Brinda Karat's letter to PM

Date: 
Thursday, February 21, 2019

Brinda Karat, member of the Polit Bureau of Communist Party of India (Marxist), has written the following letter to the Prime Minister of India on written orders issued by the Supreme Court to evict adivasis and traditional forest dwellers from forest land and demanding appropriate action.  We are releasing the text of the letter for publication.

 

Dear Shri Narendra Modi ji,

This is to draw your urgent attention to the written orders issued by the Supreme Court made public on February 20, to evict all adivasis and traditional forest dwellers from forest land whose claims have not been accepted. These orders came on the petition Wild Life First vs Ministry of Forest and Environment, (Writ petition(s) Civil No(s) 109/2008, order dated 13-2-2019) which challenged the Forest Rights Act itself.

At present according to the latest figures available (December 2018) of the 42.19 lakh claims made only 18.89 lakh claims have been accepted. This means that 23.30 lakh adivasis and traditional forest dwellers are vulnerable to eviction according to the Supreme Court orders.

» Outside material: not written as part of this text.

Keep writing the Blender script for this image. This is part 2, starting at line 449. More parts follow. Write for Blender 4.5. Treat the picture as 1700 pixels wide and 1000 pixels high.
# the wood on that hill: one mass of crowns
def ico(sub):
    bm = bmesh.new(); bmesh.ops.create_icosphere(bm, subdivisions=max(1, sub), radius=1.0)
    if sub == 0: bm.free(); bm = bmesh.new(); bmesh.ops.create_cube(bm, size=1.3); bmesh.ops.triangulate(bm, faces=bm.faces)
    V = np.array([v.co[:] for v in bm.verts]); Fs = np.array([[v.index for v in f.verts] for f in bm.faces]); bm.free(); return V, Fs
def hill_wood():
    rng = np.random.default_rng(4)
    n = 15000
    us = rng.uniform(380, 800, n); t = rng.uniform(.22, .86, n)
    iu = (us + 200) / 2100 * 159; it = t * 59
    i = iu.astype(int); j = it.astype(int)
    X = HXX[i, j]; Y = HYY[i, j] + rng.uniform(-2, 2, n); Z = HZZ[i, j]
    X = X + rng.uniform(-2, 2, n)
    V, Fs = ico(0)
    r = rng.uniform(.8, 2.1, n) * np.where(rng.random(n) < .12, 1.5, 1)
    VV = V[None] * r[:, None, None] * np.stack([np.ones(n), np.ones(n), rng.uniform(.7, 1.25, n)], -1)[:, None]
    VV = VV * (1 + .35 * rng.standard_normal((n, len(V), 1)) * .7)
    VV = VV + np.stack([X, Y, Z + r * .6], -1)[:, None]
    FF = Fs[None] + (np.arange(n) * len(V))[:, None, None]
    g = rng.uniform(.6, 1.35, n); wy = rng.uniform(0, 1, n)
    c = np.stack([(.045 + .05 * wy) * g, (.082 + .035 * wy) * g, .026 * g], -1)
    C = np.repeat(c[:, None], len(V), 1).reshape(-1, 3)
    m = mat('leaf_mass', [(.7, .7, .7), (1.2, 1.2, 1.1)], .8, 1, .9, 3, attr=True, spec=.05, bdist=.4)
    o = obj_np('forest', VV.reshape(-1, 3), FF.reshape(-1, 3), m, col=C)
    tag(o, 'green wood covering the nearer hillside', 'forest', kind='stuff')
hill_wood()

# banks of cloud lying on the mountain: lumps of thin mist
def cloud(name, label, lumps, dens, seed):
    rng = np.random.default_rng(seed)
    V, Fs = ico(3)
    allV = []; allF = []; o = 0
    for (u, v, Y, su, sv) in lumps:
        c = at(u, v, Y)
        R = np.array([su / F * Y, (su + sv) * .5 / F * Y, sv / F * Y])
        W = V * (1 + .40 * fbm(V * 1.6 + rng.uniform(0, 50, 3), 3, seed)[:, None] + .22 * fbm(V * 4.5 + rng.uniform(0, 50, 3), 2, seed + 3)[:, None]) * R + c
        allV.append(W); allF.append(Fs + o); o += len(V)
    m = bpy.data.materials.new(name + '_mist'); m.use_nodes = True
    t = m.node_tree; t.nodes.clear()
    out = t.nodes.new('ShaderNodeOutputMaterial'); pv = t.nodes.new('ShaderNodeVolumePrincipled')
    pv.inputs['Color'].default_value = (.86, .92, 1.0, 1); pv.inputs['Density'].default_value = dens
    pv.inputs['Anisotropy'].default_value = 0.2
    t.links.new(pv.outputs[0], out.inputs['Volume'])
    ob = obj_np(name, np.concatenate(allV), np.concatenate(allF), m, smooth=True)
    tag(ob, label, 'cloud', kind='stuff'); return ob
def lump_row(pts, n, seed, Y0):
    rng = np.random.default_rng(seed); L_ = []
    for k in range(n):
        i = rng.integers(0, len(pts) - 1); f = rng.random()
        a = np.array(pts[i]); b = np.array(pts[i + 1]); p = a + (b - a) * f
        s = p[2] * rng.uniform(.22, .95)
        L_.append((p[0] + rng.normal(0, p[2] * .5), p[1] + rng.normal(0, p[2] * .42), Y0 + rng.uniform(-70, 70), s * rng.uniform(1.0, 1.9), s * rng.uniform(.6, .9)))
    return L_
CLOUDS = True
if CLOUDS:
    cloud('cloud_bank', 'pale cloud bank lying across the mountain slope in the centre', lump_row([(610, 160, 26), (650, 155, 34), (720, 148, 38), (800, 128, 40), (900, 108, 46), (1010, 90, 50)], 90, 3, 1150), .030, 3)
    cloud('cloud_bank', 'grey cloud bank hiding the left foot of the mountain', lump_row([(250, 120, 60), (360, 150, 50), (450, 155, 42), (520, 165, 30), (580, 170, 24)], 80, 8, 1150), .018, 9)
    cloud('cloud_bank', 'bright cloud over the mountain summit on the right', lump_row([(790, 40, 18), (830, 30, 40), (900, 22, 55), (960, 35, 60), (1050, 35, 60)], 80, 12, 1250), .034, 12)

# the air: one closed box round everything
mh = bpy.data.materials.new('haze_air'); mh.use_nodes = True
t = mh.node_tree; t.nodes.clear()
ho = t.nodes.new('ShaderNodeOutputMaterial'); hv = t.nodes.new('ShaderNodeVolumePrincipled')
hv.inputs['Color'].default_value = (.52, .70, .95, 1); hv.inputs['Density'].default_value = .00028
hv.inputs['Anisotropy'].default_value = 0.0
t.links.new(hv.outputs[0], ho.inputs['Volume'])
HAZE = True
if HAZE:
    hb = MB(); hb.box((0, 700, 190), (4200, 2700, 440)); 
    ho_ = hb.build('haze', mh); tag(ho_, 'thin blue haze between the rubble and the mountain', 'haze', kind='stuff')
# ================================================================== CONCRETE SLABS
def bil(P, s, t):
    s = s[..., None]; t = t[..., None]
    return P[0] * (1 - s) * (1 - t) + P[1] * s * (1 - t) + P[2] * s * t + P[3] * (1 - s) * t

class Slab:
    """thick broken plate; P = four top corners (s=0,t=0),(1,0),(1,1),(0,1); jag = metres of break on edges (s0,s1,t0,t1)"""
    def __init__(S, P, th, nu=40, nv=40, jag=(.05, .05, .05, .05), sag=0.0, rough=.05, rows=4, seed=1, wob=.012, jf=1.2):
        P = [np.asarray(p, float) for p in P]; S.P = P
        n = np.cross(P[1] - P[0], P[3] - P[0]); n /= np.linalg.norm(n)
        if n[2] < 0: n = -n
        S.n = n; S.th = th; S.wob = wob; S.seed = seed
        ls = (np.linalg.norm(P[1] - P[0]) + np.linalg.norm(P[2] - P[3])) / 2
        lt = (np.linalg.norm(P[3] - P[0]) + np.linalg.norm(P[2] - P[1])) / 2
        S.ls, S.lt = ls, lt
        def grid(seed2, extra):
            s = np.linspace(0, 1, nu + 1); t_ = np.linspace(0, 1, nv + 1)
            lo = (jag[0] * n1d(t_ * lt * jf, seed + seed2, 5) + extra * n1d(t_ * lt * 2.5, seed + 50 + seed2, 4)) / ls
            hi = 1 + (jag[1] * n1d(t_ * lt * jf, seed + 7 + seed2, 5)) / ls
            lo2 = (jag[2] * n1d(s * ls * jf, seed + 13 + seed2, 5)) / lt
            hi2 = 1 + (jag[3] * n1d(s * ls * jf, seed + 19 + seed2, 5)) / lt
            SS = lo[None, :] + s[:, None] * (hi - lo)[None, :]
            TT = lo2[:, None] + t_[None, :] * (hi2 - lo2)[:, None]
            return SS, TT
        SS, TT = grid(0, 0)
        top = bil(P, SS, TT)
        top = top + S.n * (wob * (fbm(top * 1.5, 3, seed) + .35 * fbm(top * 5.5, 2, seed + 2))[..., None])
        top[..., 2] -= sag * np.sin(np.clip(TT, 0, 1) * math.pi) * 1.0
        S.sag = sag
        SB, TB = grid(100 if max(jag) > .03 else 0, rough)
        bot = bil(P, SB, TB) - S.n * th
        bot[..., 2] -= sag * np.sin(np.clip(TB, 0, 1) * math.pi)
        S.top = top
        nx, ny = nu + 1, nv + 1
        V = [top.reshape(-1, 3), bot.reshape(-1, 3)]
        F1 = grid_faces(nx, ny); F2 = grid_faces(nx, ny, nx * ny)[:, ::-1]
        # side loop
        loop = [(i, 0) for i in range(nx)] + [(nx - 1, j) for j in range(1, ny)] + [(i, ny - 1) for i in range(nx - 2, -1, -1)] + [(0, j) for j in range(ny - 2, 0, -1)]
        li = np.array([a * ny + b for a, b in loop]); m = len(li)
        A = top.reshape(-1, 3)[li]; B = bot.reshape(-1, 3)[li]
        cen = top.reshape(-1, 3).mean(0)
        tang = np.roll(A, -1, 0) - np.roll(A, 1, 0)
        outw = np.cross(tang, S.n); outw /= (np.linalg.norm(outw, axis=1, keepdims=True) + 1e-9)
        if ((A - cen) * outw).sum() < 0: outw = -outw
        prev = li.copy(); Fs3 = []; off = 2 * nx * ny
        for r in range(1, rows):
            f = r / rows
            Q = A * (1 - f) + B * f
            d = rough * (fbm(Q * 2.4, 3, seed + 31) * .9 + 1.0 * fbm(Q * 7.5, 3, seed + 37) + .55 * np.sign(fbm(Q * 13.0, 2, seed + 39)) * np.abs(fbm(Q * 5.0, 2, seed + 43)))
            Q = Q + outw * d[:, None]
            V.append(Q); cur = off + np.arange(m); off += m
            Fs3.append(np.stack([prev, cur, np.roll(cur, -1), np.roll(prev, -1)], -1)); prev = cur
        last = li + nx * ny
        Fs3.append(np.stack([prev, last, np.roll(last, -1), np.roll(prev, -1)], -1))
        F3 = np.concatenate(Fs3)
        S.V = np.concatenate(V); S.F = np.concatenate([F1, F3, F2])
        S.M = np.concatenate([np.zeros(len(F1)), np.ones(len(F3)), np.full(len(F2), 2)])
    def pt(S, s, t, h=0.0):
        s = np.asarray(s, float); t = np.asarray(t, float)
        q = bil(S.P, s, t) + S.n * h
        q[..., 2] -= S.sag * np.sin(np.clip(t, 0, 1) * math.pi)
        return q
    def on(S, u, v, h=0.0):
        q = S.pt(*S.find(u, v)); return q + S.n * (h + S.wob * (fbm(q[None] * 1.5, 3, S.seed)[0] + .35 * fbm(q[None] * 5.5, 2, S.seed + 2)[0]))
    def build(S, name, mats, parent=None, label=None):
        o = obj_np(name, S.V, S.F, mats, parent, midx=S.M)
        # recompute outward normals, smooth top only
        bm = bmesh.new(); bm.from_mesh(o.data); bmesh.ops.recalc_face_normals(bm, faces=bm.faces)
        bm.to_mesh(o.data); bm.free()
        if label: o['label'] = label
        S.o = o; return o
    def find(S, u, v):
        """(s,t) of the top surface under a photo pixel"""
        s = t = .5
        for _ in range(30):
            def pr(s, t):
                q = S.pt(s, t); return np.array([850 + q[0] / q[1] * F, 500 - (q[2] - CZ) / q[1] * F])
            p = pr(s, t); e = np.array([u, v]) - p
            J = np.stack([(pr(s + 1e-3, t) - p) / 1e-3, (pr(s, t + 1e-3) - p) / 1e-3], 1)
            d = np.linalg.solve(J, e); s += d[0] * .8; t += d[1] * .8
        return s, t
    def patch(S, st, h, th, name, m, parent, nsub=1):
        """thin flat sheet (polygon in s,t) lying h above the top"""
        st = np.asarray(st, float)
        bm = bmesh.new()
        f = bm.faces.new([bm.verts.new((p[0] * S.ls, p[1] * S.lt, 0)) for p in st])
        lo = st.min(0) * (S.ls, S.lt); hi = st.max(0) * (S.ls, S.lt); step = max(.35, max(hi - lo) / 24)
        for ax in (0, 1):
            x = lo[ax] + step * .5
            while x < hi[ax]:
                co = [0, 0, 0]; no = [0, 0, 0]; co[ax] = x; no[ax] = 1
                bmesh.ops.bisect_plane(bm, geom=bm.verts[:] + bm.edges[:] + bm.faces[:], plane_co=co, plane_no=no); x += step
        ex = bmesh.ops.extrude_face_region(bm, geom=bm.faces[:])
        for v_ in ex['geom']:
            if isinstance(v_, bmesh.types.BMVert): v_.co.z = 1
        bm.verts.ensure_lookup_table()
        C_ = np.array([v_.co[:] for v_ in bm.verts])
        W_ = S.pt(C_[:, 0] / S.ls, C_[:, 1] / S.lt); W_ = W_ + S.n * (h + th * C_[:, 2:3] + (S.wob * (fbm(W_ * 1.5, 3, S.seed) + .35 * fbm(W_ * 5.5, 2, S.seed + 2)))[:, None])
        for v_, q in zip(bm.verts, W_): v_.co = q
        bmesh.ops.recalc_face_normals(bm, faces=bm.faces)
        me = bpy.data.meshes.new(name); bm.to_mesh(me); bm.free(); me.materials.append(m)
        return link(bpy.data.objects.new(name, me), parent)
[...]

On behalf of the CPI(M) we demand that your Government urgently issue an ordinance to protect all adivasis and traditional forest dwellers from eviction. If this is not done it will be virtual declaration of war against adivasis.

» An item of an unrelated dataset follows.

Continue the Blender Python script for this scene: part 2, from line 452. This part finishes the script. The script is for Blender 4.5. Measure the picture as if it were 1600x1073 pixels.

It is highly regrettable that the counsel arguing for the Central Government was absent from the Court on the crucial date. This betrayal of the rights of adivasis was the culmination of the connivance of the Ministry concerned with the petitioners. Many of the petitioners in the case are retired officers of the Forest department. At no point in these years did the legal representatives of your Government take a strong position in court in defence of the rights of adivasis and traditional forest dwellers.

The nodal agency for the implementation of the Forest Rights Act is the Tribal Affairs Ministry but instead of giving the responsibility of the case to them, your Government has left it deliberately to the Ministry which has been totally against the Act from the beginning.

The Forest Rights Act specifies under Sec 4 (5) that no one can be evicted without proper procedure. However the authorities who are supposed to follow this procedure are themselves responsible for the violation and arbitrary rejection of claims even those claims which have been recommended by the gram sabhas.

Community Forest Rights are not being recognized and land occupied by adivasis is being handed over to big companies for various projects and also for mining under the programme of “ease of business.”

Therefore it is essential to set up an impartial body to go through the claims of adivasis which have been rejected and not leave it to the Ministries.

In the last five years your Government has passed several laws which dilute and eliminate the protections given by the Forest Rights Act. These include amendments passed to the Mining Act, the Compensatory Afforestation Act and several notifications from the MOEF which dilute the FRA. State Governments under the NDA have adopted amendments which dilute the provisions of the LARR Act 2013.

The earlier NDA Government also had failed to protect the rights of adivasis in the earlier petitions in Supreme Court. In May 2002 the NDA Government had given an order for eviction of adivasis following which  lakhs of adivasis were evicted.

After the advent of the UPA Government in 2004, the present Forest Rights Act was passed in 2005 to right the historical injustices against adivasis. On behalf of the CPI(M) I had been a member of the Select Committee of Parliament looking into the Bill and I am personally aware of the strong lobbies that argued against granting any rights to adivasis. Parliament overruled such wrong arguments and passed the law. We cannot allow that step to be reversed.

Your Government has adopted ordinances on other issues. It will be highly unjust to adivasis and traditional forest dwellers if an ordinance is not passed immediately to protect them from eviction.